The straight-line toughness of Z-Wear is a little puzzling. However, the two lowest hardness numbers came from the 1000°F tempers which had lower toughness. The third lowest was a cryo-free 400°F temper; if you remember the article cryo increased hardness but did not reduce toughness, which was somewhat surprising.

I’ll be getting some more z-wear to tease this out. I’ll use Rc58 through 64, and maybe higher if I can get that, using cryo/400f tempers, for applesto apples. I want to see what relatively lower austenizing temps and lower tempers, like 300f and 350f will do to toughness compared to the 400f standard tempers and higher aust temperatures. I don’t see a need to experiment more with high temper.
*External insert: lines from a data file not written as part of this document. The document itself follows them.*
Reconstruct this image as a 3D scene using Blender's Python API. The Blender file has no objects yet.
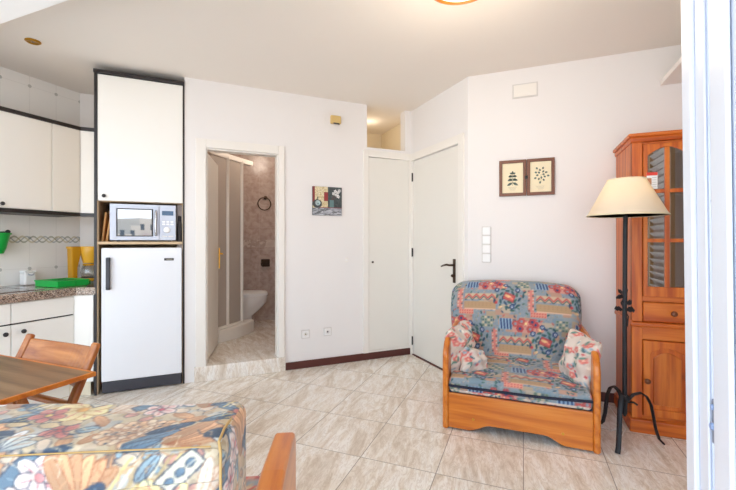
import bpy, bmesh, math, random
import numpy as np
from mathutils import Vector, Matrix
random.seed(7)
C = bpy.context.scene.collection
PI = math.pi
# ------------------------------------------------------------------ camera model
YAW = math.radians(21.5); CA, SA = math.cos(YAW), math.sin(YAW)
FPX, CX, HZ, H = 392.0, 368.0, 242.0, 1.2
def ray(px):                       # world xy direction for unit camera depth
    k = (px-CX)/FPX
    return k*CA-SA, k*SA+CA
def on_z(px, py, z):
    d = (H-z)*FPX/(py-HZ); r = ray(px); return Vector((r[0]*d, r[1]*d, z))
class Frame:                       # a wall: origin, x to the right along it, y into it
    def __init__(s, o, deg):
        s.o = Vector((o[0], o[1])); s.a = math.radians(deg)
        s.u = Vector((math.cos(s.a), math.sin(s.a))); s.w = Vector((-math.sin(s.a), math.cos(s.a)))
    def at(s, px, py=HZ, y=0.0):   # pixel -> (x, z) on the plane at local depth y
        r = Vector(ray(px)); d = (y+s.o.dot(s.w))/r.dot(s.w)
        return (r*d-s.o).dot(s.u), H+(HZ-py)*d/FPX
    def world(s, x, y, z=0.0):
        p = s.o+s.u*x+s.w*y; return Vector((p.x, p.y, z))
    def local(s, v):
        q = Vector((v[0], v[1]))-s.o; return q.dot(s.u), q.dot(s.w)
FB = Frame(on_z(287, 370, 0)[:2], 45)           # back wall (bathroom, closet)
UC1 = FB.at(411)[0]
FD = Frame(FB.world(UC1, 0)[:2], -45)           # entry door wall
YP = 3.40
FP = Frame((0, YP), 0)                          # wall with the pictures
XL = -3.87
FK = Frame((XL, 0), 90)                         # kitchen wall, x = world y
W0 = Frame((0, 0), 0)
ZC = 2.60
# ------------------------------------------------------------------ materials
def lin(c):
    c = [v/255.0 for v in c[:3]]
    return tuple((v/12.92 if v <= .04045 else ((v+.055)/1.055)**2.4) for v in c)
class NT:
    def __init__(s, name):
        s.m = bpy.data.materials.new(name); s.m.use_nodes = True
        s.t = s.m.node_tree; s.b = s.t.nodes['Principled BSDF']; s.o = s.t.nodes['Material Output']
    def n(s, typ, **kw):
        q = s.t.nodes.new(typ)
        for k, v in kw.items():
            if k in q.inputs.keys() if not hasattr(q, k) else False: q.inputs[k].default_value = v
            elif hasattr(q, k): setattr(q, k, v)
            else: q.inputs[k].default_value = v
        return q
    def l(s, a, b): s.t.links.new(a, b)
    def math(s, op, a, b=None, c=None):
        q = s.t.nodes.new('ShaderNodeMath'); q.operation = op
        for i, v in enumerate((a, b, c)):
            if v is None: continue
            if isinstance(v, (int, float)): q.inputs[i].default_value = v
            else: s.l(v, q.inputs[i])
        return q.outputs[0]
    def mix(s, f, a, b):
        q = s.t.nodes.new('ShaderNodeMix'); q.data_type = 'RGBA'
        for i, v in ((0, f), (6, a), (7, b)):
            if isinstance(v, (int, float)): q.inputs[i].default_value = v
            elif isinstance(v, tuple): q.inputs[i].default_value = (*v[:3], 1)
            else: s.l(v, q.inputs[i])
        return q.outputs[2]
    def ramp(s, f, stops):
        q = s.t.nodes.new('ShaderNodeValToRGB'); e = q.color_ramp.elements
        while len(e) < len(stops): e.new(.5)
        for el, (p, c) in zip(e, stops): el.position = p; el.color = (*c[:3], 1)
        s.l(f, q.inputs[0]); return q.outputs[0]
    def coord(s, scale=(1, 1, 1), rot=(0, 0, 0), loc=(0, 0, 0)):
        tc = s.t.nodes.new('ShaderNodeTexCoord'); mp = s.t.nodes.new('ShaderNodeMapping')
        mp.inputs['Scale'].default_value = scale; mp.inputs['Rotation'].default_value = rot; mp.inputs['Location'].default_value = loc
        s.l(tc.outputs['Object'], mp.inputs[0]); return mp.outputs[0]
    def noise(s, v, scale, detail=3, dist=0.0, rough=.5):
        q = s.t.nodes.new('ShaderNodeTexNoise'); q.inputs['Scale'].default_value = scale; q.inputs['Detail'].default_value = detail
        q.inputs['Distortion'].default_value = dist; q.inputs['Roughness'].default_value = rough
        if v is not None: s.l(v, q.inputs[0])
        return q.outputs[0]
    def bump(s, h, strength=.2, dist=.01):
        q = s.t.nodes.new('ShaderNodeBump'); q.inputs['Strength'].default_value = strength; q.inputs['Distance'].default_value = dist
        s.l(h, q.inputs['Height']); s.l(q.outputs[0], s.b.inputs['Normal'])
    def col(s, v):
        if isinstance(v, tuple): s.b.inputs['Base Color'].default_value = (*v, 1)
        else: s.l(v, s.b.inputs['Base Color'])
    def set(s, **kw):
        for k, v in kw.items(): s.b.inputs[k.replace('_', ' ')].default_value = v
        return s
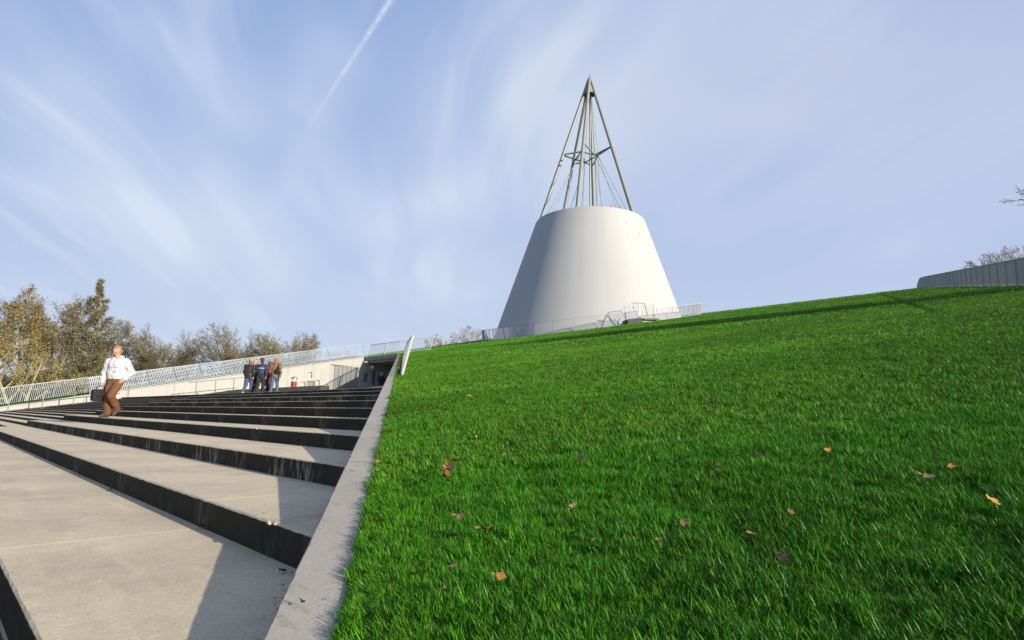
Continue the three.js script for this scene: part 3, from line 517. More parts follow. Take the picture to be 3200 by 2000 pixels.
const vase = { ...bare, stems: 5, kids: [9, 7, 6, 5], from: [0.25, 0.2, 0.2, 0.15], ang: [0.75, 0.75, 0.7, 0.7], ratio: [0.52, 0.5, 0.45, 0.5], r: 0.3, group: undefined };
const dome = { ...bare, kids: [22, 12, 8, 5], from: [0.28, 0.18, 0.2, 0.15], ang: [0.85, 0.6, 0.6, 0.7], ratio: [0.5, 0.5, 0.5, 0.5], r: 0.26, minR: 0.011, rise: 0.1, wander: 0.3 };
makeTree('bare_tree', 'rounded leafless tree right of the lamp post, behind the wall fence', [17.0, -0.2, -67.6], { ...dome, env: { cy: 5.6, ry: 4.7, r: 3.3 }, seed: 17, h: 5.2, leaves: 3600, cols: [...OLIVE, ...OLIVE, ...YELLOW] });
makeTree('bare_tree', 'rounded leafless tree in the middle of the three, above the walking group', [21.5, -0.2, -63.0], { ...dome, env: { cy: 5.6, ry: 4.8, r: 3.6 }, seed: 18, h: 5.2, leaves: 4200, cols: [...OLIVE, ...OLIVE, ...YELLOW] });
makeTree('bare_tree', 'rounded thin-leaved yellowish tree nearest the entrance', [25.6, -0.2, -58.9], { ...dome, env: { cy: 5.7, ry: 4.8, r: 3.5 }, seed: 19, h: 5.2, leaves: 9000, cols: [...YELLOW, ...OLIVE, ...OLIVE] });
makeTree('yellow_shrub', 'small bright yellow shrub under the bare tree by the lamp post', [15.9, -0.2, -66.0], { ...vase, cat: 'shrub', seed: 20, h: 3.0, r: 0.1, leaves: 2600, leaf: 0.08, cols: [...YELLOW, ...OLIVE] });
// undergrowth behind the left fence
[[2.6, -72, 4.2, GREEN, 'dark green bush at the far left behind the fence'], [6.2, -71, 3.6, BROWN, 'brown bush behind the forked tree'], [8.0, -69.5, 4.6, GREEN, 'green ivy-clad bush right of the forked tree'], [9.9, -68.5, 3.8, YELLOW, 'yellow-speckled bush left of the pointed tree trunk'], [12.4, -67.8, 3.6, BROWN, 'brown undergrowth right of the pointed tree trunk'], [14.2, -69, 4.4, OLIVE, 'olive bush under the silvery willow'], [19.2, -68.5, 1.6, OLIVE, 'low olive scrub between the bare trees']].forEach(([x, z, h, cols, label], i) =>
  makeTree('bush', label, [x, -0.2, z], { ...vase, cat: 'bush', seed: 40 + i, levels: 3, stems: 7, kids: [7, 6, 5], h: h * 0.8, r: 0.14, ang: [0.9, 0.9, 0.8], leaves: 12500, leaf: 0.075, spread: 0.8, cols: [...cols, ...cols, ...OLIVE, ...GREEN.slice(0, 2)] }));
makeTree('bare_treetop', 'sparse treetop with a few yellow leaves behind the end of the short fence', [67.2, -0.2, -88.1], { ...dome, cat: 'tree', env: { cy: 12.5, ry: 5.2, r: 3.0 }, seed: 61, h: 13, r: 0.2, leaves: 1300, leaf: 0.13, cols: YELLOW, minR: 0.016, kids: [16, 8, 6, 4], from: [0.5, 0.2, 0.2, 0.2], bark: std([0.24, 0.21, 0.17], 0.95) });
makeTree('bare_treetop', 'sparse leafless treetop left of the foot of the cone', [84, -0.2, -99.6], { ...dome, cat: 'tree', env: { cy: 16, ry: 5.4, r: 4.6 }, seed: 62, h: 17, r: 0.24, leaves: 900, leaf: 0.10, cols: [...BROWN, ...YELLOW], minR: 0.02, kids: [20, 9, 7, 4], from: [0.55, 0.2, 0.2, 0.2], bark: std([0.30, 0.26, 0.22], 0.95) });
makeTree('bare_tree', 'leafless tree reaching into the right edge of the picture', [51.0, -0.2, 1.75], { ...vase, seed: 63, stems: 1, h: 17.2, r: 0.34, minR: 0.007, wander: 0.26, kids: [20, 8, 6, 5], from: [0.28, 0.2, 0.2, 0.15], ang: [1.05, 0.7, 0.65, 0.7], ratio: [0.27, 0.45, 0.45, 0.5], leaves: 700, leaf: 0.07, cols: [[0.16, 0.08, 0.03], [0.2, 0.11, 0.04]], bark: std([0.10, 0.085, 0.075], 0.95), rise: 0.06 });
[[78.6, -7, 18.7], [66, -5.3, 16.2], [82.8, -9.9, 19.0]].forEach(([x, z, h], i) => makeTree('bare_tree', ['pinkish leafless treetop just above the right fence', 'leafless tree seen through the slats at the right edge', 'lowest leafless treetop, furthest left above the right fence'][i], [x, -0.2, z], { ...dome, env: { cy: h - 4.4, ry: 4.6, r: 4.6 }, seed: 70 + i, h: h - 3.5, r: 0.3, from: [0.5, 0.2, 0.2, 0.2], leaves: 2200, leaf: 0.07, cols: [[0.30, 0.22, 0.17], [0.24, 0.18, 0.14]], bark: std([0.27, 0.22, 0.19], 0.95) }));
// leafy oak standing out of view to the right, whose shade lies in a band over the far lawn
makeTree('oak_tree', 'brown leafed oak right of the lawn, outside the picture, shading the far grass', [28.8, -0.2, 8.5], { ...dome, env: { cy: 11.2, ry: 5.2, r: 4.6 }, seed: 81, h: 11, r: 0.3, from: [0.5, 0.2, 0.2, 0.2], leaves: 5200, leaf: 0.12, spread: 0.6, cols: BROWN });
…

Testing and in hand performance and feedback show the benefits of cryo/low temper for our uses.

I suspect we will see the expected drops in toughness as hardness goes up, when using comparable protocols. Stuart is right that there are too many variables to draw conclusions. We can either add more conditions to fill in gaps to try to answer these questions, or we can remove variables to get rid of the noise in the data. Both are valid strategies, but have different benefits/costs.
 
With datasheets from the steel manufacturers, they just don't show you anything that doesn't fit what they want you to know. As we add more steels we will have to come up with simplified methods for displaying information.